Как будто бы подслушал мужика на той скамейке русский писатель Валентин Распутин:
« Покажите, какие ваши песни, и я скажу, что вас ждёт впереди»-«…и я скажу, чем вы больны» - «…я увижу, во что вы верите, чему поклоняетесь, знаете ли вы границу между добром и злом».
«Другие люди», мы с вами,- безмерно поклоняемся золотому тельцу, а границу между добром и злом усиленно затаптываем, а возможно, без возвратно уже затоптали.
Теперь на посёлке вообще никаких песен не поют. И хмельное не расслабляет душу, а гнёт и давит и выливается в нечеловеческое.
Без малого полвека назад приходила с улицы. Из магазина наша хозяйка – старушка школьной квартиры и горько говорила:» И как вы будете жить? Затопчите друг друга!».
Живём!
Верно сказано, что имеем – не ценим, потеряем – плачем!
Конюшня в посёлке была как тот главный кирпич в куполе – своде. Убери его и купол идёт трещинами, рушится и ничем не остановить.
Убрали конюшню, сдали лошадей. Говорят, в Италию отправили, и было это началом разрушения. Всё начинается с малого,
Ликвидировали – продали овцеферму, замечательную, богатую. Единственное место работы в посёлке.
Как лишнюю, несколько лет назад закрыли школу, упразднили клуб и магазин, якобы, экономически не выгодные. Пустили по ветру кузню, волшебное место нашего детства. С малиновым звоном молота кузнеца и ярким пламенем горна. Сгнил водопровод…
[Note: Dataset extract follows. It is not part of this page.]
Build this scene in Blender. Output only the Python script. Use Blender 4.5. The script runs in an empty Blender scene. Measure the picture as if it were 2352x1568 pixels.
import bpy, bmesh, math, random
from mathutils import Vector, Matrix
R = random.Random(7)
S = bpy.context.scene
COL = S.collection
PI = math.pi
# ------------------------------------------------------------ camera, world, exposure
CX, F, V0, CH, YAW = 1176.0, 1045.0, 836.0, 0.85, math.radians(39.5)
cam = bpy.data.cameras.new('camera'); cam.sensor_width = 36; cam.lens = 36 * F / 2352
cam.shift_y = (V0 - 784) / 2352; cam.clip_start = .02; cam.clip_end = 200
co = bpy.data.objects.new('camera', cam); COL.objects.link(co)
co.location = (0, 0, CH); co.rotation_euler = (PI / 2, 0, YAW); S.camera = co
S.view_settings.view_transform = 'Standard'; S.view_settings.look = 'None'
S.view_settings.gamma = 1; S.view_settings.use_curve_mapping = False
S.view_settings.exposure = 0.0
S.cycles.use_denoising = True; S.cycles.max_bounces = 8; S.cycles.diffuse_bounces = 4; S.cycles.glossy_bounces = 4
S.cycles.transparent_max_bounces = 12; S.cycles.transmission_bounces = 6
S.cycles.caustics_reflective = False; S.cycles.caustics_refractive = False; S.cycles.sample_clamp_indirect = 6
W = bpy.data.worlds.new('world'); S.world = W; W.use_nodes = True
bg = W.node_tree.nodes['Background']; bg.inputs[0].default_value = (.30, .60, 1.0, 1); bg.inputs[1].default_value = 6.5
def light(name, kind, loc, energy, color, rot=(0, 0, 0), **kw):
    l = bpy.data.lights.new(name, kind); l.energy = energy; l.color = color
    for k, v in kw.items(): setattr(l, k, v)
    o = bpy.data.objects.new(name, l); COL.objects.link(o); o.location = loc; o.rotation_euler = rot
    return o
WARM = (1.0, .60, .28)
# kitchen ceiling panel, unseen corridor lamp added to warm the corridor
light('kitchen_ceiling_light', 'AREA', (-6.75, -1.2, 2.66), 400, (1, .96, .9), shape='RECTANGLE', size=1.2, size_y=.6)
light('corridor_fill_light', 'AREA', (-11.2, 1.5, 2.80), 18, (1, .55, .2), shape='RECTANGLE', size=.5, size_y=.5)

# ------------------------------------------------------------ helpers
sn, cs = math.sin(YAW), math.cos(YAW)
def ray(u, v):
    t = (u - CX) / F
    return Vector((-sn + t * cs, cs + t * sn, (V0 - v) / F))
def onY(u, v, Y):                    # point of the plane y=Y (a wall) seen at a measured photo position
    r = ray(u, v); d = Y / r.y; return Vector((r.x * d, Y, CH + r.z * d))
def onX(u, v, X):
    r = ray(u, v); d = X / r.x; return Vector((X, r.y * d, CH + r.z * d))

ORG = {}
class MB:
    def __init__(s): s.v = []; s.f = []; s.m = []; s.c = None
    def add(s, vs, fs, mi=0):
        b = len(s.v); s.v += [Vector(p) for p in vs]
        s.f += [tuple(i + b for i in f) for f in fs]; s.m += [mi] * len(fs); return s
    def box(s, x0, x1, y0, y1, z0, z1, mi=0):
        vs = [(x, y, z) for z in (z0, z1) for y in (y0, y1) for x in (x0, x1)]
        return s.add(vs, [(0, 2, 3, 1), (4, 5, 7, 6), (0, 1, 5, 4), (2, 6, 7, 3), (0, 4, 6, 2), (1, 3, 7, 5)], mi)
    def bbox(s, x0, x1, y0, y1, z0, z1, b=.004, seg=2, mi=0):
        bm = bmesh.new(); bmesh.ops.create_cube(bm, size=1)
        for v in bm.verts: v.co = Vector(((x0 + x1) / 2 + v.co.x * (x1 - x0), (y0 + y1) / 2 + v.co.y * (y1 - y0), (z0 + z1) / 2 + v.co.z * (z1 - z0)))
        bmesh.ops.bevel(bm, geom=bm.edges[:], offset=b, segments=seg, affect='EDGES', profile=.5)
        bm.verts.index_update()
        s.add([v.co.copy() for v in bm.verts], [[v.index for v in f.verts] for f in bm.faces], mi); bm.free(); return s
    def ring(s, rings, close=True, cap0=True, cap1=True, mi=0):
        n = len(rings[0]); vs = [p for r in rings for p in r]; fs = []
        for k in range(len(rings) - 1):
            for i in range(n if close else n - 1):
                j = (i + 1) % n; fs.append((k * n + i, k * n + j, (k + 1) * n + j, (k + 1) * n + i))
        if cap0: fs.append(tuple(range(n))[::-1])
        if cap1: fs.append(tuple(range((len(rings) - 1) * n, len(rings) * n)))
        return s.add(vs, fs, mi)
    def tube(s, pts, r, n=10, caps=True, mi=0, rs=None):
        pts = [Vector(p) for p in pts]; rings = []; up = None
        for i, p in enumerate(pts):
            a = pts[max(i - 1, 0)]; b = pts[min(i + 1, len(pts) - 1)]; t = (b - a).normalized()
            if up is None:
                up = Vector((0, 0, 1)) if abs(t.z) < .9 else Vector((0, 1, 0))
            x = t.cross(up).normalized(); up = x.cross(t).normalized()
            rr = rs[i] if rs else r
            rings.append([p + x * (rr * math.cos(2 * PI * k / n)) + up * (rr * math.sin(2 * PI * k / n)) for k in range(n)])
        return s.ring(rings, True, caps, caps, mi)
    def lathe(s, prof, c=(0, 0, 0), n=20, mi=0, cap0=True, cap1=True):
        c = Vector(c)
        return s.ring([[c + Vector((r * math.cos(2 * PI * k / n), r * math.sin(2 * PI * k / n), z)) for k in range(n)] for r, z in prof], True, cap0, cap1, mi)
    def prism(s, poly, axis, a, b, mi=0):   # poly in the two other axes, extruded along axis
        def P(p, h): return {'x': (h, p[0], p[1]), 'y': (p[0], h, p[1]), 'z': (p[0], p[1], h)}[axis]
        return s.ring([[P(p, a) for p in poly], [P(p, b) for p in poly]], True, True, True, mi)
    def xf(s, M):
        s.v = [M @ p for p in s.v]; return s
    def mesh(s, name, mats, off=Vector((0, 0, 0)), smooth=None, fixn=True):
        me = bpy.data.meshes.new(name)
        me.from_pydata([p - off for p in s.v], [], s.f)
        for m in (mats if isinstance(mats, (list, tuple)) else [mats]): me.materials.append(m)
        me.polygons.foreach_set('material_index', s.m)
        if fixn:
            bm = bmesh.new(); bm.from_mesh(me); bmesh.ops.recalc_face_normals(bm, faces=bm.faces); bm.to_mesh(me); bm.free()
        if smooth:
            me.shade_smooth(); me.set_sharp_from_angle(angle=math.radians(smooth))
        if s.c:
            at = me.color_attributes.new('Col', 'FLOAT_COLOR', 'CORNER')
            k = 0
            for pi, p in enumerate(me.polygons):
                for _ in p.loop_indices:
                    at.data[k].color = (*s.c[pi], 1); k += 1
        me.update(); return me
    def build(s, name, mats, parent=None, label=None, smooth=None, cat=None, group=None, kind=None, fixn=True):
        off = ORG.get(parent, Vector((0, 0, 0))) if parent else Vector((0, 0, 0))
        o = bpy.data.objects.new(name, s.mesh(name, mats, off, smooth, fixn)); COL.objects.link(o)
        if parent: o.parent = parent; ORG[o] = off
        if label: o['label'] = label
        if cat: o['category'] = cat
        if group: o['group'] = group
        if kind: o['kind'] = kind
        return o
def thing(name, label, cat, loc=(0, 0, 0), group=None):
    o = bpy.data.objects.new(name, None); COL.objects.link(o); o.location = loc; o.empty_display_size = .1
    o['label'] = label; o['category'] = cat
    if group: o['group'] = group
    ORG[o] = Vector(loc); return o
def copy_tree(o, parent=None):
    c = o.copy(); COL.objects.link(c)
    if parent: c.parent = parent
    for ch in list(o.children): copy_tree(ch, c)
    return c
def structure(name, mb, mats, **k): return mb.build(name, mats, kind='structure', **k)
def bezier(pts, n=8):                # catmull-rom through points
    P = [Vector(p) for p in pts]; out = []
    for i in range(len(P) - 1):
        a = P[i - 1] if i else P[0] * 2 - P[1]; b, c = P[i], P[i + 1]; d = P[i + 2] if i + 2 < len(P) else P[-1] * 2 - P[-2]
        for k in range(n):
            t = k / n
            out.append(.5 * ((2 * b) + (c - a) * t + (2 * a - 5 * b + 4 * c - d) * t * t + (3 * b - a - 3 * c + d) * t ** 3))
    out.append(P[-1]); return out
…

На месте конюшни – пустырь, заросли бурьяна, гуляющий со свистом колючий осенний ветер.
Может быть, конюшня была опора. Символ жизни посёлка?
Вселяют некий оптимизм примеры былых времён. Не мы одни, сбившиеся с дороги, было и ранее, находили же люди праведный путь. Неужели теперь, при общечеловеческих познаниях, не найдём?
Полтораста лет назад поэт с обострённой, христианской душой просил для людей:
                «…Рабам позорной лжи и зла
                Пошли, пошли, Господь,
                Пророка,
                Чтоб речь его нам сердце жгла
                И содрогнулись мы глубоко!»
                А. Плещеев.
Вспоминая детство, прожитую жизнь и всё памятное в ней, попробуем заглянуть в собственную душу – никогда это не поздно. Как в конюшне, там у каждого есть что почистить.
                Октябрь 2006 года.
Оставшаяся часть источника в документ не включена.